本期目录
孙柒国,郑西来,胡荣庭,田飞飞.非饱和带强化反应层脱氮的试验研究[J].环境科学学报,2018,38(12):4713-4720
非饱和带强化反应层脱氮的试验研究
- Experimental study on denitrification of unsaturated zone enhanced reactive layer
- 基金项目:国家自然科学基金重点项目(No.41731280)
- 孙柒国
- 中国海洋大学环境科学与工程学院, 青岛 266100
- 郑西来
- 1. 中国海洋大学环境科学与工程学院, 青岛 266100;2. 中国海洋大学海洋环境与生态教育部重点实验室, 青岛 266100
- 胡荣庭
- 中国海洋大学环境科学与工程学院, 青岛 266100
- 田飞飞
- 中国海洋大学环境科学与工程学院, 青岛 266100
- 摘要:自然堆肥过程中,畜禽养殖产生的粪污渗滤液入渗土壤非饱和带.高浓度有机氮在微生物作用下经由复杂的地球化学过程转化为各种含氮物质,其中硝酸盐迁移能力较强,在降雨条件下入渗地下水,造成区域性地下水硝酸盐污染.在非饱和带中构建由木屑和壤土组成的强化反应层,通过间歇性的原位淋溶脱氮试验,系统地研究了非饱和带含水量及COD、硝态氮、亚硝态氮和氨氮的浓度变化规律,评价了强化反应层的脱氮能力.研究结果表明:①反应层中木屑材料的强吸水特性使得灌水后短时间内反应层含水量大幅提升,形成有利于反硝化进行的厌氧环境.木屑通过水解作用释放大量溶解性有机碳,供给反硝化微生物进行脱氮.②在入渗硝态氮浓度为170.00 mg·L-1条件下,反应层对硝态氮去除率最高可达97.63%.反应层脱氮量随处理水量增加而提升,当上层为砂土时脱氮量最高,可达24.61 g·m-3.③反应层中的NO3--N发生了完全反硝化,出水中NO2--N浓度低于0.5 mg·L-1,几乎不发生积累.同时,反应层中发生的DNRA过程使氨氮浓度小幅升高.强化脱氮反应层可阻控硝酸盐污染地下水.

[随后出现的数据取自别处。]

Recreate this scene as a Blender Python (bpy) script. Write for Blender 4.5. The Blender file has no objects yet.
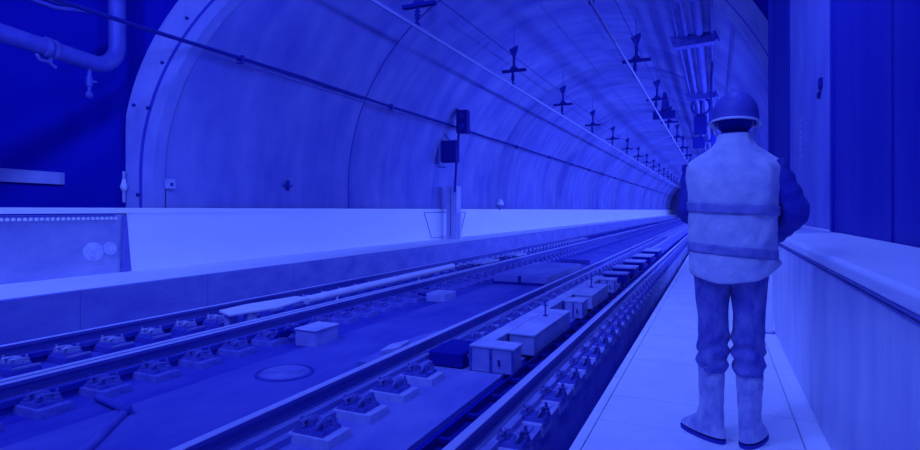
import bpy, bmesh, math, random
from mathutils import Vector, Matrix
random.seed(7)
sc = bpy.context.scene
C = sc.collection
PI = math.pi

# ------------------------------------------------------------------ materials
BLUE_FLOOR = .30
def alb(t):
    t = max(0.004, min(.97, t))
    return (t, t, min(.97, BLUE_FLOOR + (.95 - BLUE_FLOOR) * t ** .6), 1)

def mat(name, t, amt=0.0, scale=3.0, stretch=(1, 1, 1), rough=.7, metal=0.0, bump=0.0, bscale=40.0, detail=6, spec=.35, streak=None, blue=None):
    global BLUE_FLOOR
    BLUE_FLOOR = blue or .30
    m = bpy.data.materials.new(name); m.use_nodes = True
    nt = m.node_tree; N = nt.nodes; L = nt.links
    b = N['Principled BSDF']
    b.inputs['Roughness'].default_value = rough
    b.inputs['Metallic'].default_value = metal
    b.inputs['Specular IOR Level'].default_value = spec
    b.inputs['Base Color'].default_value = alb(t)
    if amt or bump:
        tc = N.new('ShaderNodeTexCoord'); mp = N.new('ShaderNodeMapping')
        mp.inputs['Scale'].default_value = stretch
        L.new(tc.outputs['Object'], mp.inputs['Vector'])
    if amt:
        nz = N.new('ShaderNodeTexNoise'); nz.inputs['Scale'].default_value = scale
        nz.inputs['Detail'].default_value = detail; nz.inputs['Roughness'].default_value = .62
        L.new(mp.outputs[0], nz.inputs['Vector'])
        src = nz.outputs['Fac']
        if streak:
            mp2 = N.new('ShaderNodeMapping'); mp2.inputs['Scale'].default_value = streak[1]
            L.new(tc.outputs['Object'], mp2.inputs['Vector'])
            n2 = N.new('ShaderNodeTexNoise'); n2.inputs['Scale'].default_value = streak[0]; n2.inputs['Detail'].default_value = 4
            L.new(mp2.outputs[0], n2.inputs['Vector'])
            mx = N.new('ShaderNodeMath'); mx.operation = 'ADD'
            L.new(src, mx.inputs[0]); L.new(n2.outputs['Fac'], mx.inputs[1])
            mh = N.new('ShaderNodeMath'); mh.operation = 'MULTIPLY'; mh.inputs[1].default_value = .5
            L.new(mx.outputs[0], mh.inputs[0]); src = mh.outputs[0]
        rp = N.new('ShaderNodeValToRGB')
        rp.color_ramp.elements[0].position = .33; rp.color_ramp.elements[0].color = alb(t - amt)
        rp.color_ramp.elements[1].position = .67; rp.color_ramp.elements[1].color = alb(t + amt)
        L.new(src, rp.inputs[0]); L.new(rp.outputs[0], b.inputs['Base Color'])
    if bump:
        nb = N.new('ShaderNodeTexNoise'); nb.inputs['Scale'].default_value = bscale; nb.inputs['Detail'].default_value = 5
        L.new(mp.outputs[0], nb.inputs['Vector'])
        bp = N.new('ShaderNodeBump'); bp.inputs['Strength'].default_value = bump; bp.inputs['Distance'].default_value = .02
        L.new(nb.outputs['Fac'], bp.inputs['Height']); L.new(bp.outputs[0], b.inputs['Normal'])
    return m

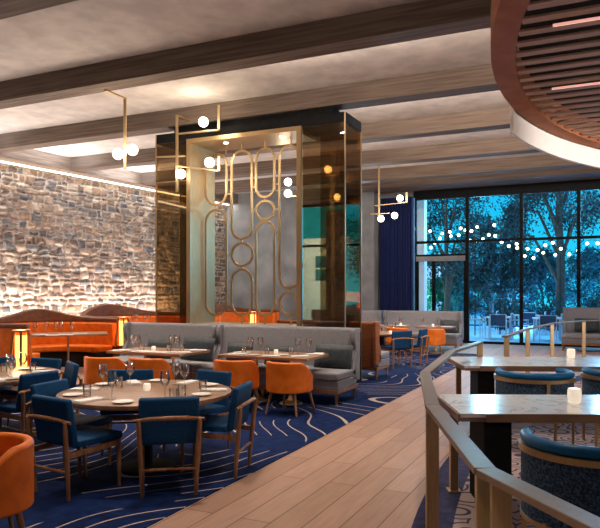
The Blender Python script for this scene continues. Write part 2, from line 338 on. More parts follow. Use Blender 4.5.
# stone wall: modelled stones on a displaced sheet
def stone_wall():
    rnd = random.Random(3)
    s0, s1, zt = 6.5, YF, ZB-.02
    rows = []; z = 0
    while z < zt:
        h = rnd.uniform(.10, .24); rows.append((z, min(z+h, zt))); z += h
    stones = []
    for (za, zb) in rows:
        s = s0-rnd.random()*.3
        while s < s1:
            wd = rnd.uniform(.12, .36)*(1.0 if zb-za > .16 else 1.1)
            if zb-za > .17 and rnd.random() < .4:
                zm = za+(zb-za)*rnd.uniform(.4, .6); stones += [(s, s+wd, za, zm), (s, s+wd, zm, zb)]
            else: stones.append((s, s+wd, za, zb))
            s += wd
    pal = [(.22, .155, .12), (.30, .22, .17), (.16, .11, .085), (.38, .29, .22), (.15, .125, .115), (.26, .18, .13), (.50, .42, .34), (.11, .11, .12), (.30, .20, .13), (.24, .17, .13)]
    info = []
    for st in stones:
        c = pal[rnd.randrange(len(pal))]; k = rnd.uniform(.8, 1.15)
        info.append((tuple(q*k for q in c), rnd.uniform(.03, .11), rnd.uniform(-.45, .45), rnd.uniform(-.35, .4), rnd.uniform(.18, .5)))
    step = .029; ns = int((s1-s0)/step)+1; nz = int(zt/step)+1
    import numpy as np
    from mathutils import noise as mn
    hgt = np.zeros((ns, nz)); colr = np.zeros((ns, nz, 3)); colr[:] = (.58, .54, .49)
    for st, (c, h, ta, tb, pw) in zip(stones, info):
        a, b, za, zb = st
        i0 = max(0, int((a-s0)/step)-2); i1 = min(ns-1, int((b-s0)/step)+3); j0 = max(0, int(za/step)-2); j1 = min(nz-1, int(zb/step)+3)
        for i in range(i0, i1+1):
            for j in range(j0, j1+1):
                s = s0+i*step; z = j*step
                s += .06*mn.noise((s*4, z*4, 1.3)); z += .05*mn.noise((s*4, z*4, 7.7))
                u = (s-a)/(b-a); v = (z-za)/(zb-za)
                if 0 < u < 1 and 0 < v < 1:
                    d = min(min(u, 1-u)*(b-a), min(v, 1-v)*(zb-za))-.019
                    if d > 0:
                        q = min(1, d/.055)**pw
                        hgt[i, j] = h*q*(1+ta*(u-.5)*2+tb*(v-.5)*2)+.012*mn.noise((s*14, z*14, 3)); colr[i, j] = c
    vs = []; fs = []
    for i in range(ns):
        y = s0+i*step
        for j in range(nz): vs.append((swx(y)-.09+hgt[i, j], y, j*step))
    for i in range(ns-1):
        for j in range(nz-1): a = i*nz+j; fs.append((a, a+nz, a+nz+1, a+1))
    me = bpy.data.meshes.new('wall_left'); me.from_pydata(vs, [], fs)
    at_ = me.color_attributes.new('stone', 'FLOAT_COLOR', 'POINT')
    at_.data.foreach_set('color', np.concatenate([colr.reshape(-1, 3), np.ones((ns*nz, 1))], 1).ravel())
    me.materials.append(M['stone']); o = bpy.data.objects.new('wall_left', me); col.objects.link(o)
    for p in me.polygons: p.use_smooth = True
    struct(o, 'rough stone masonry wall lit from below')
    struct(MB().prism([(swx(YN)-.4, YN), (swx(YN)-.08, YN), (swx(YF)-.1, YF), (swx(YF)-.4, YF)], 'z', 0, ZC).build('wall_side', 'concrete'))
stone_wall()
# far wall with glazing.  mullion lines on X
MX = [-5.52, -3.87, -2.27, -.69, .91, 2.51, 4.11, 5.7]
WT = 4.62
struct(MB().bx(-15.2, -9.62, YF, YF+.15, 0, ZC).build('wall_far', 'concrete'), 'grey plaster wall beyond the brass screen')
struct(MB().bx(-9.62, -7.25, YF, YF+.15, 0, .55).bx(-9.62, -7.25, YF, YF+.15, 4.6, ZC).build('wall_spandrel', 'concrete'))
struct(MB().bx(-7.25, MX[0]-.05, YF, YF+.15, 0, ZC).build('wall_pier', 'concrete'))
struct(MB().bx(MX[0]-.05, XR, YF-.02, YF+.15, WT, ZC).build('trim_11', 'frame'), 'dark window head')
def window(n, x0, x1, z0, z1, cross=(), door=False, parent_name=None):
    f = MB(); t = .05; yy0, yy1 = YF-.03, YF+.09
    f.bx(x0, x0+t, yy0, yy1, z0, z1).bx(x1-t, x1, yy0, yy1, z0, z1).bx(x0+t, x1-t, yy0, yy1, z0, z0+.07).bx(x0+t, x1-t, yy0, yy1, z1-.09, z1)
    for zc in cross: f.bx(x0+t, x1-t, yy0+.01, yy1-.01, zc-.04, zc+.04)
    o = f.build('window_%d' % n, 'frame'); struct(o)
    MB().bx(x0+t, x1-t, YF+.02, YF+.035, (2.78 if door else z0+.07), z1-.09).build('window_pane', 'pane', o)
    return o
window(1, MX[0], MX[1], 0, WT, (3.17, 2.74), door=True)
for i in range(1, 7): window(i+1, MX[i], MX[i+1], 0, WT, (3.17,))
window(8, MX[7], XR, 0, WT, (3.17,))
window(9, -9.62, -7.25, .55, 4.6, (3.17,))
# glazed double door in the first bay
xm = -4.92
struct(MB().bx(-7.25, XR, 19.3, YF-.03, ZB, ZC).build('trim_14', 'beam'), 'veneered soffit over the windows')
for n, (a, b) in enumerate([(MX[0]+.05, xm), (xm, MX[1]-.05)]):
    d = MB(); d.bx(a, a+.06, YF, YF+.06, .01, 2.68).bx(b-.06, b, YF, YF+.06, .01, 2.68).bx(a+.06, b-.06, YF, YF+.06, .01, .16).bx(a+.06, b-.06, YF, YF+.06, 2.58, 2.68)
    do = d.build('door_%d' % (n+1), 'frame'); struct(do)
    MB().bx(a+.06, b-.06, YF+.02, YF+.035, .16, 2.58).build('door_pane', 'pane', do)
    hx = (b-.03 if n == 0 else a+.03)+(.0)
    MB().tube([(hx, YF-.05, .75), (hx, YF-.05, 1.95)], .018).bx(hx-.01, hx+.01, YF-.05, YF, .85, .88).bx(hx-.01, hx+.01, YF-.05, YF, 1.8, 1.83).build('door_handle', 'frame', do, True)
struct(MB().bx(MX[0]+.05, MX[1]-.05, YF-.06, YF+.03, 2.685, 2.70).bx(MX[0]+.05, MX[1]-.05, YF-.10, YF-.03, 2.56, 2.72).build('trim_12', 'concrete'), 'metal door closer header')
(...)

- Abstract:In the process of natural composting, the leachate produced by livestock and poultry culture infiltrates into the unsaturated zone. High-concentration organic nitrogen is transformed into various nitrogen-containing substances through complex geochemical processes under the action of microorganisms. The nitrate is easier to move than others, so it may be able to infiltrate into groundwater under the condition of rainfall and to result in regional groundwater pollution. In this paper, an enhanced reactive layer composed of sawdust and loam was constructed in the unsaturated zone. By means of intermittent in-situ leaching denitrification test, the changes of water content and the concentration of COD, nitrate, nitrite and ammonia in unsaturated zone were systematically studied, and the denitrification performance of the reactive layer was evaluated. The results show:① Due to the high water absorption capacity of sawdust materials in the reactive layer, the water content of the reactive layer was greatly increased immediately after the irrigation, forming an anaerobic environment conducive to denitrification. The sawdust materials also released a large amount of dissolved organic carbon through hydrolysis, which provided carbon and energy sources for denitrifying microorganisms. ② At the infiltration nitrate concentration of 170.00 mg·L-1, the removal rate of nitrate nitrogen could be up to 97.63%. The nitrogen removal amount through the reactive layer increased with the increasing treated water amounts. The nitrogen removal amount was highest (24.61 g·m-3) when the upper layer was sandy soil. ③The NO3--N in the reaction layer was completely denitrified. The concentration of NO2--N in water was lower than 0.5 mg·L-1 and there was almost no accumulation. Meanwhile, the DNRA process in the reaction layer slightly increased the concentration of ammonia. Given above, the enhanced reactive layer can efficiently prevent nitrate from contaminating groundwater.